Thank you for your response. I have a better understanding now and appreciate 
it.

On 9/5/19, 12:33 PM, "Joe Abley" <[email protected]> wrote:

    On 5 Sep 2019, at 15:12, Guevara, Daniel via Unbound-users 
<[email protected]> wrote:
    
    > Hoping someone can help me understand the root.hints functionality.
    > 
    > From my previous email:
    > "I was under the impression that I could create a custom root.hints. For 
example the one you linked has 13 root servers. I tried configuring it with 
only one of those root servers, allowing outbound access to that server, yet 
the startup time is still not as quick as when I allow all outbound access. 
This leads me to believe that it is still trying root servers I did not define? 
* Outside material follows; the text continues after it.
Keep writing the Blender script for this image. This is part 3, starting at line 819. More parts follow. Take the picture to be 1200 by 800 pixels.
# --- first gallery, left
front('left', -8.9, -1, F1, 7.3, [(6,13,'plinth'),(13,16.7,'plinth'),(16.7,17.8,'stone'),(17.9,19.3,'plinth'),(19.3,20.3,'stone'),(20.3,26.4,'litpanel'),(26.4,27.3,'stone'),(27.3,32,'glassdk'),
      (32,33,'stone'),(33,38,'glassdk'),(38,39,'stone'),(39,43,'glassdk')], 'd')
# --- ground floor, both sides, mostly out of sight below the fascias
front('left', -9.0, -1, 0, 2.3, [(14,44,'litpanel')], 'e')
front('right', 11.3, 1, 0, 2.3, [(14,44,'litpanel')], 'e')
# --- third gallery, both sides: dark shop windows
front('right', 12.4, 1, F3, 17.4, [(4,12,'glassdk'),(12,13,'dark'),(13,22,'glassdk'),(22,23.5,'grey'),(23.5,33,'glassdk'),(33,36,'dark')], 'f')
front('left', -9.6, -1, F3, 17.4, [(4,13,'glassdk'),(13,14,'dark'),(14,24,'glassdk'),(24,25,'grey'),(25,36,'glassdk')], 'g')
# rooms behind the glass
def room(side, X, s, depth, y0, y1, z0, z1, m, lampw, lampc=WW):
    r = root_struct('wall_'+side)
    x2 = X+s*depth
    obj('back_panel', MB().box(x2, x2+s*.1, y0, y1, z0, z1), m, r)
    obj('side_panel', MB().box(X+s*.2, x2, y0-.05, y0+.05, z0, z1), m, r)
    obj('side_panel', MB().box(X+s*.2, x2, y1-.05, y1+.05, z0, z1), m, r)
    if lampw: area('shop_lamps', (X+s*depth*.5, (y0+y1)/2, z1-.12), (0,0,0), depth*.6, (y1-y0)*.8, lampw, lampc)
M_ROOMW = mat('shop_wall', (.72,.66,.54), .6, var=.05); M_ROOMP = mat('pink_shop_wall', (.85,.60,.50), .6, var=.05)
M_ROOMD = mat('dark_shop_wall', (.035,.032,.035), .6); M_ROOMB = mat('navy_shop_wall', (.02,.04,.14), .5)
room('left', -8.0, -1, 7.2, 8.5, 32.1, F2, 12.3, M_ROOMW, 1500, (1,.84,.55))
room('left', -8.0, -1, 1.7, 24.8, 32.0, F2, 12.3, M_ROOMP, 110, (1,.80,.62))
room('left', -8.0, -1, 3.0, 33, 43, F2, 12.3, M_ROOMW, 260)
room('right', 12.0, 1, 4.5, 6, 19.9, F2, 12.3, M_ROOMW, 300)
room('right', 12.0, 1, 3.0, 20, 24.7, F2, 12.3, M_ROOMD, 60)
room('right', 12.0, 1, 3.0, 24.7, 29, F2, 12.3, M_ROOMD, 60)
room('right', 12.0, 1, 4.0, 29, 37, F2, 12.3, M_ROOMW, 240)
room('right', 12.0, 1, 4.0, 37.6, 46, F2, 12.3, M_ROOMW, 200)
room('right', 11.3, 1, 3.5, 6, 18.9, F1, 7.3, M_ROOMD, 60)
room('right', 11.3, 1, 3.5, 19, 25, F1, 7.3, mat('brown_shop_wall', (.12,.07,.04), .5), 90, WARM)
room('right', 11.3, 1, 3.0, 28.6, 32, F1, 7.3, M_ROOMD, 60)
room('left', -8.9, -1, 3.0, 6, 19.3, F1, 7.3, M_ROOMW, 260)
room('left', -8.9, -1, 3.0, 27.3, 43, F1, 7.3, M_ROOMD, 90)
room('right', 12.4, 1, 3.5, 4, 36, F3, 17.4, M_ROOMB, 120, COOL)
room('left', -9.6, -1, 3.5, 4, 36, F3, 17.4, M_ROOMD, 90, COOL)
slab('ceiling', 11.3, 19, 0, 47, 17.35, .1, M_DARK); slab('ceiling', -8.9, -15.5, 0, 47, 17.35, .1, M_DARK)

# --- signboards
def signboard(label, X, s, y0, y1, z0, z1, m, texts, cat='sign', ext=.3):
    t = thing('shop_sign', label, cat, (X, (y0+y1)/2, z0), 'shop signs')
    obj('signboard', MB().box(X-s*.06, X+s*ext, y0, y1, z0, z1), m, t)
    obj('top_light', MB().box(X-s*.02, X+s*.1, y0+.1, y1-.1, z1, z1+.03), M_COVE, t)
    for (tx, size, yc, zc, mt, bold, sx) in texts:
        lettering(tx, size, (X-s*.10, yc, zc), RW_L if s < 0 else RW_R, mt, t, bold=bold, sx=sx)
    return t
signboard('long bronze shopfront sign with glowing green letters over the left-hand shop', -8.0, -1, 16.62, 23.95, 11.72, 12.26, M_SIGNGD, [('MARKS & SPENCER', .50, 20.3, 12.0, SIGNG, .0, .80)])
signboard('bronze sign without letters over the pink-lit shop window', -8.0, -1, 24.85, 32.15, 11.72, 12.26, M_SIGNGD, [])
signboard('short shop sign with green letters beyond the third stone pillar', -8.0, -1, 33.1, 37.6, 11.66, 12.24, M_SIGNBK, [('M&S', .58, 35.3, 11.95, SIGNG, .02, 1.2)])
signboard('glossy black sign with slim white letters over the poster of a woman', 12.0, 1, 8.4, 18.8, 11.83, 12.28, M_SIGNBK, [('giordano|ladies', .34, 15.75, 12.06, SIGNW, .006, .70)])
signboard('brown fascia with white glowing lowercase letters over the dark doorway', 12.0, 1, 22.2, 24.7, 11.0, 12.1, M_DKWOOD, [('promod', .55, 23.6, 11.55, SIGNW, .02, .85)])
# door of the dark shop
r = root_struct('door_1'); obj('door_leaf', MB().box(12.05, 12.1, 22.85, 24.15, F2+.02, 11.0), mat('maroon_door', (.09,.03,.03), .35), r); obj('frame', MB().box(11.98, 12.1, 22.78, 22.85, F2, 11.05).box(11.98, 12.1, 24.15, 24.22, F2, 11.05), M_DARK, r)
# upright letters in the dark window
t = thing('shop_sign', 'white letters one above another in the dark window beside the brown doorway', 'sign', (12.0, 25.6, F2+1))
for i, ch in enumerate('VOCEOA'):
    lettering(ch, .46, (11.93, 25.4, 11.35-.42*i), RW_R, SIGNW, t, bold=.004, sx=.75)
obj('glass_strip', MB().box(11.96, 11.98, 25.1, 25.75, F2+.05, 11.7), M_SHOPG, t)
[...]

(This was only a test and I am not proposing to only use one root server)"
    > 
    > Is there a way to do root server lookup on only the server specified (if 
it cannot be disabled completely)?
    
    The root hints are used to find a server that can respond to a priming 
query, ./IN/NS -- once a response to that priming query is received (containing 
in the additional section at least some set of glue, sufficient to look up 
whatever glue did not fit, in the event it was not complete) the root hints are 
no longer used. So even if you start with a set of root hints that contains a 
single address, the resolver will still generally use the full 26 addresses 
once it has received a priming response.
    
    If you want to use a root server set that is different from the full set, 
you need to create your own private set of root servers that serve your own 
root zone with a different NS set. You will have to import the delegation 
RRSets from the real root zone, sign that zone with your own key set and use 
your own trust anchor if you want to be able to validate responses using DNSSEC.
    
    This is not a particularly good idea for an operational DNS service, but 
it's often done in a lab environment.
    
    I suspect the answer you're looking for is "you can't do that".